How hard can it be?

A few years ago I had the pleasure of providing the annual Inservice training session for a university’s tutoring department. One of the themes I explored in brief was how tutees, especially those with various learning disabilities, may have processing difficulties. We have to take information in, make sense of it, retrieve information, and then be able to relay information back.
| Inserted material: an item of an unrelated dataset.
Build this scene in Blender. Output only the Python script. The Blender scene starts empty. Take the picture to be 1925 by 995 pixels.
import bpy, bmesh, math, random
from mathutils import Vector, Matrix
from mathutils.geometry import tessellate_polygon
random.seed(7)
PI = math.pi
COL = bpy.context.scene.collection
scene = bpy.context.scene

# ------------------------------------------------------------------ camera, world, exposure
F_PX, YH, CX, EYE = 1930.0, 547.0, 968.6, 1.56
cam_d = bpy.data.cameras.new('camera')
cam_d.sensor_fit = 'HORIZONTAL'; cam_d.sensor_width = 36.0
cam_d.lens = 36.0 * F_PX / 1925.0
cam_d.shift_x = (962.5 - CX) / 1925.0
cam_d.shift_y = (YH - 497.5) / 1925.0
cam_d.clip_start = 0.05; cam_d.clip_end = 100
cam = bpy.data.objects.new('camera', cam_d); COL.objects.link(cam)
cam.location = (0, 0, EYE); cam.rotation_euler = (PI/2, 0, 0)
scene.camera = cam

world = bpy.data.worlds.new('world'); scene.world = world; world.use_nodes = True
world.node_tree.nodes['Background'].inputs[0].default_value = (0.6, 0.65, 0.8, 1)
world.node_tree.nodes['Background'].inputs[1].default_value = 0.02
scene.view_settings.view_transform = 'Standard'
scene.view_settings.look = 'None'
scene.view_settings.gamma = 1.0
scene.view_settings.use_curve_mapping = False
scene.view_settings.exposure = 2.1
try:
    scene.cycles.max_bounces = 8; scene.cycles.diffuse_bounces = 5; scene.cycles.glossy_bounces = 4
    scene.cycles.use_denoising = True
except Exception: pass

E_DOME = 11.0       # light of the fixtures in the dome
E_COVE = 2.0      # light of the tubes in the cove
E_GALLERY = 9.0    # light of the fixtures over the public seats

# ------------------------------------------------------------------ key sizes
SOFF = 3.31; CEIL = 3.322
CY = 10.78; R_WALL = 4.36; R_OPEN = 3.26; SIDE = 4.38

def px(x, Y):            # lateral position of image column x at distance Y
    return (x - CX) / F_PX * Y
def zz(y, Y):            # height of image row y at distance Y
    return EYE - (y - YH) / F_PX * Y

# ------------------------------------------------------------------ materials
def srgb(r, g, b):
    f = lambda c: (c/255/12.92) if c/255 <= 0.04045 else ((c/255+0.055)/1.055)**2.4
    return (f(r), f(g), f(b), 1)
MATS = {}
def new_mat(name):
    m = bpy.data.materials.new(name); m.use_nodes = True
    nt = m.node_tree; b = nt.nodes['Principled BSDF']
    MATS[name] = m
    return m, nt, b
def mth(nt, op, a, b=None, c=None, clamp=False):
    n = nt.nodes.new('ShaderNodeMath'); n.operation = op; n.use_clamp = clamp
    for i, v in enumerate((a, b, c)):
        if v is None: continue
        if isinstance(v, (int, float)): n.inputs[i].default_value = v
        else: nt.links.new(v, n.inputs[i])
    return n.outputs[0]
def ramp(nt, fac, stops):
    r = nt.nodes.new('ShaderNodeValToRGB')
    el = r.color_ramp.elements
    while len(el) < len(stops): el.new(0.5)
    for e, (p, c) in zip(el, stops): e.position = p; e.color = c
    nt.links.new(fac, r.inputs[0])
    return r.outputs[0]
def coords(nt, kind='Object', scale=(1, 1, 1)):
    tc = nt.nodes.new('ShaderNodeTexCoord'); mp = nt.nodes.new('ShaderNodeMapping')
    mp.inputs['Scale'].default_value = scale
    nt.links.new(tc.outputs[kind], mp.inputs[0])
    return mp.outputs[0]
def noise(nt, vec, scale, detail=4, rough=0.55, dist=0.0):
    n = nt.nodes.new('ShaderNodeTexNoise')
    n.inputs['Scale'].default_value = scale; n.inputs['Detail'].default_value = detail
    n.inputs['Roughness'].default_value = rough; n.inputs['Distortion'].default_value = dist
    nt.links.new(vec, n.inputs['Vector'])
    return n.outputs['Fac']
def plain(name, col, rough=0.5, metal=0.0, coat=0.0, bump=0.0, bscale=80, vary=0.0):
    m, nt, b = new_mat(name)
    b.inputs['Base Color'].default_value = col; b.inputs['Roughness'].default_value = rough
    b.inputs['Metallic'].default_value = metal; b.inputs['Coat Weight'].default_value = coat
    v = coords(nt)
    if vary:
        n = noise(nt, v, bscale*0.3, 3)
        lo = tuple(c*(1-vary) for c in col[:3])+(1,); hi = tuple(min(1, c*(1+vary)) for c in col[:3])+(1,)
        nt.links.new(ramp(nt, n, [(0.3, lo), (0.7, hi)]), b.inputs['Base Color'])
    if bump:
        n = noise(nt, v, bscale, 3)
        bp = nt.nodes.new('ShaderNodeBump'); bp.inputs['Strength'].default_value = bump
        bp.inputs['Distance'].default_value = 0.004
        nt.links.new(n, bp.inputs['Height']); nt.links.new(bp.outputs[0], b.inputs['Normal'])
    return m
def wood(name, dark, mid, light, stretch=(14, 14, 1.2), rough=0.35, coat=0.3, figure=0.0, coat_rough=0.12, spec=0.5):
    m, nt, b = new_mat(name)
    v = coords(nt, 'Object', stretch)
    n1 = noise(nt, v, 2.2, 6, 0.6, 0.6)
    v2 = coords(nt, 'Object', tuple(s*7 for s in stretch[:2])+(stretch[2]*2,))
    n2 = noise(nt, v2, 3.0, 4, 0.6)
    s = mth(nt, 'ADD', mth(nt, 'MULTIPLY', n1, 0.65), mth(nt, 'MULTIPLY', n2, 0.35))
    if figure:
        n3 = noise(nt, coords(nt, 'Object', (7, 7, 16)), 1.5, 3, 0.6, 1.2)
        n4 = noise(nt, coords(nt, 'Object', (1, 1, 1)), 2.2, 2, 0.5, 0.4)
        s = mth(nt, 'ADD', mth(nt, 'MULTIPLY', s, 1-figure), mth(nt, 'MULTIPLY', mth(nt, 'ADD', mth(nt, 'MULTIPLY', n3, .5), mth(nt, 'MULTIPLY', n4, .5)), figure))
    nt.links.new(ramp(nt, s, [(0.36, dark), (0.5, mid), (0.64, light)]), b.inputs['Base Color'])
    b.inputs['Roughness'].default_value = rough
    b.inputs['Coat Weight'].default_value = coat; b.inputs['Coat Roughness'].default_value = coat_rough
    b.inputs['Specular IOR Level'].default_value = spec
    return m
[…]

Various kinds of learning disabilities interfere with steps in this process, and the interference can happen at more than one step, especially when a person has more than one kind of difficulty. (Learning disabilities and other physiological issues are often co-occurring, technically known by the dreadful-sounding term of “comorbid”.)

The upshot of all this is that any “speed-bumps” or “road-blocks” in the processing will result in slow processing (it takes longer to do things), or uneven processing (some days it’s more difficult to do things, not always for apparent reasons), or intermittent or chronic inabilities to do things (being able to do things on some days or in some hours, but not others, can be more frustrating than never being able to do them).

There are a variety of disabilities out there, but instead of describing how each one can affect a person’s ability to respond in educational efforts, I’m going to describe how processing works in general, and at which steps some disabilities become apparent.

Whenever we interact with the world, there is a whole series of steps that has to happen. Let’s take the subject of, “Answering a question asked of you”. Most people assume that this is really simple, and thus, easy. Hah! Read the rest of this entry »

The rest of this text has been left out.